** begin Dataset extract **

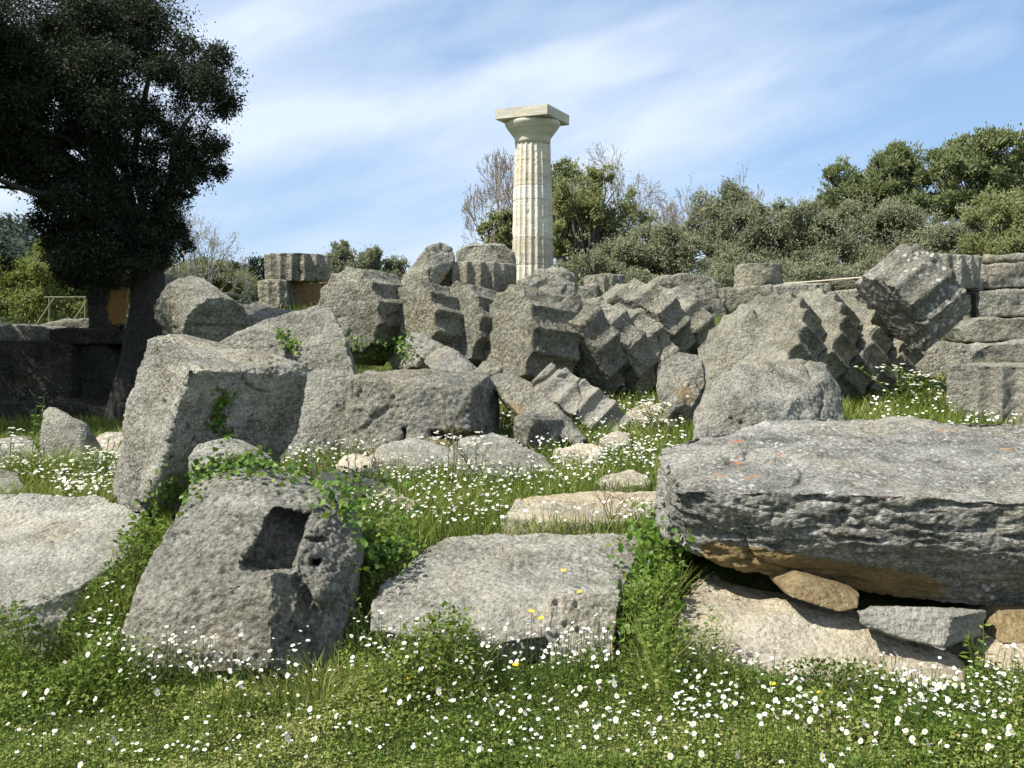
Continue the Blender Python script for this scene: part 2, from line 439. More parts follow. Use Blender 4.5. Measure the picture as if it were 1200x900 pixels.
N1 = [(225, 566, 5.75), (292, 549, 5.75), (366, 590, 5.55), (399, 592, 5.5), (423, 640, 5.35), (414, 712, 5.32), (392, 785, 5.18), (318, 785, 4.62), (318, 672, 4.78), (150, 716, 4.85), (138, 750, 4.85), (150, 795, 4.75)]
def cut(outline, d0, d1):
    return hull_bm([Q(p[0], p[1], d0) for p in outline]+[Q(p[0], p[1], d1+(p[2] if len(p) > 2 else 0)) for p in outline for x, y in [p[:2]]])
STONE('notched_block', 'grey foreground block with a dark L-shaped notch and a small square socket', 'stone block',
      [hull_bm(pts_of(N1)+[Q(225, 566, 5.75)+Vector((.1, .6, 0)), Q(292, 549, 5.75)+Vector((.1, .55, -.05)), Q(399, 592, 5.5)+Vector((0, .6, -.05))]
               +[Vector((-1.9, 5.0, -.1)), Vector((-.85, 4.75, -.1)), Vector((-.95, 5.9, 0)), Vector((-1.85, 6.1, 0))]),
       H((352, 630, 5.02), (398, 594, 5.40), (421, 640, 5.30), (373, 704, 4.80), (345, 668, 4.86), (398, 692, 5.04), (360, 630, 5.6), (405, 600, 5.9), (425, 650, 5.8), (385, 710, 5.5), (392, 740, 5.3))],
      M_near, cuts=[cut([(320, 594, .26), (367, 601, .36), (353, 633, .14), (343, 671, .02), (312, 657, .06)], 4.2, 5.28),
                    cut([(281, 664), (320, 595, .30), (352, 634, .12), (343, 669, .02), (312, 657)], 4.2, 5.22),
                    cut([(354, 630), (388, 628), (387, 635), (354, 638)], 4.3, 5.17),
                    cut([(363, 652), (377, 653), (376, 665), (363, 664)], 4.3, 5.16)], **NB)

STONE('tilted_block', 'big rough tilted block with sunlit left face and shaded front, leaning above the notched block', 'stone block',
      [H((221, 432, 6.25), (186, 562, 6.25), (172, 396, 6.95), (130, 575, 6.95), (152, 606, 6.6), (188, 597, 6.45), (200, 391, 7.2), (245, 398, 7.3), (361, 427, 7.2), (361, 440, 7.1),
         (324, 545, 7.25), (262, 575, 6.85), (350, 500, 7.25), (340, 430, 7.9), (320, 540, 7.9), (240, 402, 8.0), (160, 590, 7.6), (200, 620, 7.0), (240, 610, 7.1)),
       ], M_near, vox=.009, smooth=2, big=(.5, .05), med=(.13, .022), grain=(.028, .020))
STONE('small_stone', 'small grey stone wedged on the notched block in front of the tilted block', 'stone',
      [hull_bm(ext([(219, 537, 5.95), (231, 520, 5.98), (258, 515, 6.0), (284, 526, 5.98), (303, 540, 5.95), (300, 562, 5.85), (222, 562, 5.85)], (.02, .35, -.02), .9))], M_near, vox=.009,
      smooth=2, big=(.3, .02), med=(.1, .012), grain=(.03, .009))
STONE('low_slab', 'low pale weathered slab in the centre foreground, daisies along its front', 'stone slab',
      [hull_bm(drop([(436, 708, 5.15), (445, 684, 5.4), (490, 648, 5.95), (540, 631, 6.3), (600, 628, 6.35), (700, 623, 6.35), (758, 624, 6.3), (738, 668, 5.6), (730, 700, 5.28), (648, 714, 5.05), (560, 728, 5.03)], -.15, 1.0)+pts_of([(434, 738, 4.98), (560, 756, 4.86), (640, 745, 4.9)])),
       hull_bm(ext([(644, 703, 5.04), (728, 690, 5.2), (720, 818, 4.78), (640, 812, 4.74)], (.05, .5, 0)))], M_light, layer=(.5, .06, .012), **NB)
STONE('flat_rock', 'flat rock half hidden under white flowers behind the low slab', 'rock',
      [hull_bm(drop([(586, 606, 6.6), (604, 586, 7.1), (680, 576, 7.4), (772, 578, 7.35), (790, 602, 6.8), (700, 612, 6.55)], .2))], M_pale, vox=.014, smooth=3, big=(.4, .04), med=(.1, .015), grain=(.035, .008))
STONE('pale_slab', 'narrow pale slab sloping into the grass right of the notched block', 'stone slab',
      [hull_bm(drop([(372, 553, 7.8), (396, 549, 7.9), (450, 567, 7.4), (494, 588, 7.0), (480, 600, 6.8), (420, 587, 7.0), (376, 570, 7.3)], .3))], M_pale, vox=.014, smooth=2, big=(.4, .03), med=(.1, .012), grain=(.035, .008))

def och_slab(w):
    # the sheltered underside along the front edge never grew a crust
    x, y, z = w.T
    px = 600+1200*x/np.maximum(y, .1)
    zb = np.interp(x, [.8, 1.15, 1.6, 2.1, 2.6], [.50, .50, .45, .37, .2])
    return np.clip((zb+.075-z)/.05, 0, 1)*np.clip((x-.95)/.1, 0, 1)*np.clip((2.35-x)/.3, 0, 1)
STONE('large_slab', 'huge thick slab at right, top flecked with white and orange lichen', 'stone slab',
      [H((800, 515, 6.9), (863, 505, 7.1), (908, 495, 7.35), (968, 490, 7.45), (1088, 496, 7.4), (1330, 500, 7.3), (767, 530, 6.1), (770, 600, 6.05), (777, 632, 5.75),
         (788, 574, 5.3), (1013, 579, 5.02), (1330, 592, 4.9), (800, 641, 5.45), (863, 665, 5.38), (983, 691, 5.32), (1126, 710, 5.24), (1330, 718, 5.2), (1000, 635, 5.06), (1200, 650, 4.97),
         (800, 620, 6.7), (1330, 640, 7.0))], M_slab, vox=.009, smooth=2, big=(.5, .05), med=(.10, .020), grain=(.028, .010), layer=(.14, .032, .034), ochre=och_slab)
STONE('pale_rock', 'pale cream rock in the shadow under the large slab at right', 'rock',
      [H((790, 708, 5.3), (826, 676, 5.6), (930, 706, 5.32), (1000, 728, 5.12), (1085, 752, 4.95), (1130, 782, 4.85), (770, 780, 4.95), (850, 812, 4.72), (1000, 822, 4.6), (1124, 812, 4.62),
         (830, 655, 6.2), (1000, 685, 6.2), (1130, 720, 6.2)), H((770, 800, 4.9), (1130, 830, 4.6), (780, 740, 6.2), (1130, 760, 6.2), (1000, 840, 4.55))], M_pale,
      vox=.0095, smooth=2, big=(.45, .05), med=(.12, .018), grain=(.032, .009), layer=(.5, .06, .02))
STONE('ochre_wedge', 'small ochre wedge stone propping the large slab', 'stone',
      [hull_bm(ext([(919, 690, 5.1), (940, 676, 5.12), (1008, 696, 5.06), (1006, 713, 4.98), (985, 718, 4.98), (925, 700, 5.05)], (0, .35, 0)))], M_ochre, vox=.008, smooth=2, big=(.3, .01), med=(.1, .006), grain=(.03, .002))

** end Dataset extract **

Problem to solve: Copy every line of the data exactly as written, excluding the pictures.

In response:
Continue the Blender Python script for this scene: part 2, from line 439. More parts follow. Use Blender 4.5. Measure the picture as if it were 1200x900 pixels.
N1 = [(225, 566, 5.75), (292, 549, 5.75), (366, 590, 5.55), (399, 592, 5.5), (423, 640, 5.35), (414, 712, 5.32), (392, 785, 5.18), (318, 785, 4.62), (318, 672, 4.78), (150, 716, 4.85), (138, 750, 4.85), (150, 795, 4.75)]
def cut(outline, d0, d1):
    return hull_bm([Q(p[0], p[1], d0) for p in outline]+[Q(p[0], p[1], d1+(p[2] if len(p) > 2 else 0)) for p in outline for x, y in [p[:2]]])
STONE('notched_block', 'grey foreground block with a dark L-shaped notch and a small square socket', 'stone block',
      [hull_bm(pts_of(N1)+[Q(225, 566, 5.75)+Vector((.1, .6, 0)), Q(292, 549, 5.75)+Vector((.1, .55, -.05)), Q(399, 592, 5.5)+Vector((0, .6, -.05))]
               +[Vector((-1.9, 5.0, -.1)), Vector((-.85, 4.75, -.1)), Vector((-.95, 5.9, 0)), Vector((-1.85, 6.1, 0))]),
       H((352, 630, 5.02), (398, 594, 5.40), (421, 640, 5.30), (373, 704, 4.80), (345, 668, 4.86), (398, 692, 5.04), (360, 630, 5.6), (405, 600, 5.9), (425, 650, 5.8), (385, 710, 5.5), (392, 740, 5.3))],
      M_near, cuts=[cut([(320, 594, .26), (367, 601, .36), (353, 633, .14), (343, 671, .02), (312, 657, .06)], 4.2, 5.28),
                    cut([(281, 664), (320, 595, .30), (352, 634, .12), (343, 669, .02), (312, 657)], 4.2, 5.22),
                    cut([(354, 630), (388, 628), (387, 635), (354, 638)], 4.3, 5.17),
                    cut([(363, 652), (377, 653), (376, 665), (363, 664)], 4.3, 5.16)], **NB)

STONE('tilted_block', 'big rough tilted block with sunlit left face and shaded front, leaning above the notched block', 'stone block',
      [H((221, 432, 6.25), (186, 562, 6.25), (172, 396, 6.95), (130, 575, 6.95), (152, 606, 6.6), (188, 597, 6.45), (200, 391, 7.2), (245, 398, 7.3), (361, 427, 7.2), (361, 440, 7.1),
         (324, 545, 7.25), (262, 575, 6.85), (350, 500, 7.25), (340, 430, 7.9), (320, 540, 7.9), (240, 402, 8.0), (160, 590, 7.6), (200, 620, 7.0), (240, 610, 7.1)),
       ], M_near, vox=.009, smooth=2, big=(.5, .05), med=(.13, .022), grain=(.028, .020))
STONE('small_stone', 'small grey stone wedged on the notched block in front of the tilted block', 'stone',
      [hull_bm(ext([(219, 537, 5.95), (231, 520, 5.98), (258, 515, 6.0), (284, 526, 5.98), (303, 540, 5.95), (300, 562, 5.85), (222, 562, 5.85)], (.02, .35, -.02), .9))], M_near, vox=.009,
      smooth=2, big=(.3, .02), med=(.1, .012), grain=(.03, .009))
STONE('low_slab', 'low pale weathered slab in the centre foreground, daisies along its front', 'stone slab',
      [hull_bm(drop([(436, 708, 5.15), (445, 684, 5.4), (490, 648, 5.95), (540, 631, 6.3), (600, 628, 6.35), (700, 623, 6.35), (758, 624, 6.3), (738, 668, 5.6), (730, 700, 5.28), (648, 714, 5.05), (560, 728, 5.03)], -.15, 1.0)+pts_of([(434, 738, 4.98), (560, 756, 4.86), (640, 745, 4.9)])),
       hull_bm(ext([(644, 703, 5.04), (728, 690, 5.2), (720, 818, 4.78), (640, 812, 4.74)], (.05, .5, 0)))], M_light, layer=(.5, .06, .012), **NB)
STONE('flat_rock', 'flat rock half hidden under white flowers behind the low slab', 'rock',
      [hull_bm(drop([(586, 606, 6.6), (604, 586, 7.1), (680, 576, 7.4), (772, 578, 7.35), (790, 602, 6.8), (700, 612, 6.55)], .2))], M_pale, vox=.014, smooth=3, big=(.4, .04), med=(.1, .015), grain=(.035, .008))
STONE('pale_slab', 'narrow pale slab sloping into the grass right of the notched block', 'stone slab',
      [hull_bm(drop([(372, 553, 7.8), (396, 549, 7.9), (450, 567, 7.4), (494, 588, 7.0), (480, 600, 6.8), (420, 587, 7.0), (376, 570, 7.3)], .3))], M_pale, vox=.014, smooth=2, big=(.4, .03), med=(.1, .012), grain=(.035, .008))

def och_slab(w):
    # the sheltered underside along the front edge never grew a crust
    x, y, z = w.T
    px = 600+1200*x/np.maximum(y, .1)
    zb = np.interp(x, [.8, 1.15, 1.6, 2.1, 2.6], [.50, .50, .45, .37, .2])
    return np.clip((zb+.075-z)/.05, 0, 1)*np.clip((x-.95)/.1, 0, 1)*np.clip((2.35-x)/.3, 0, 1)
STONE('large_slab', 'huge thick slab at right, top flecked with white and orange lichen', 'stone slab',
      [H((800, 515, 6.9), (863, 505, 7.1), (908, 495, 7.35), (968, 490, 7.45), (1088, 496, 7.4), (1330, 500, 7.3), (767, 530, 6.1), (770, 600, 6.05), (777, 632, 5.75),
         (788, 574, 5.3), (1013, 579, 5.02), (1330, 592, 4.9), (800, 641, 5.45), (863, 665, 5.38), (983, 691, 5.32), (1126, 710, 5.24), (1330, 718, 5.2), (1000, 635, 5.06), (1200, 650, 4.97),
         (800, 620, 6.7), (1330, 640, 7.0))], M_slab, vox=.009, smooth=2, big=(.5, .05), med=(.10, .020), grain=(.028, .010), layer=(.14, .032, .034), ochre=och_slab)
STONE('pale_rock', 'pale cream rock in the shadow under the large slab at right', 'rock',
      [H((790, 708, 5.3), (826, 676, 5.6), (930, 706, 5.32), (1000, 728, 5.12), (1085, 752, 4.95), (1130, 782, 4.85), (770, 780, 4.95), (850, 812, 4.72), (1000, 822, 4.6), (1124, 812, 4.62),
         (830, 655, 6.2), (1000, 685, 6.2), (1130, 720, 6.2)), H((770, 800, 4.9), (1130, 830, 4.6), (780, 740, 6.2), (1130, 760, 6.2), (1000, 840, 4.55))], M_pale,
      vox=.0095, smooth=2, big=(.45, .05), med=(.12, .018), grain=(.032, .009), layer=(.5, .06, .02))
STONE('ochre_wedge', 'small ochre wedge stone propping the large slab', 'stone',
      [hull_bm(ext([(919, 690, 5.1), (940, 676, 5.12), (1008, 696, 5.06), (1006, 713, 4.98), (985, 718, 4.98), (925, 700, 5.05)], (0, .35, 0)))], M_ochre, vox=.008, smooth=2, big=(.3, .01), med=(.1, .006), grain=(.03, .002))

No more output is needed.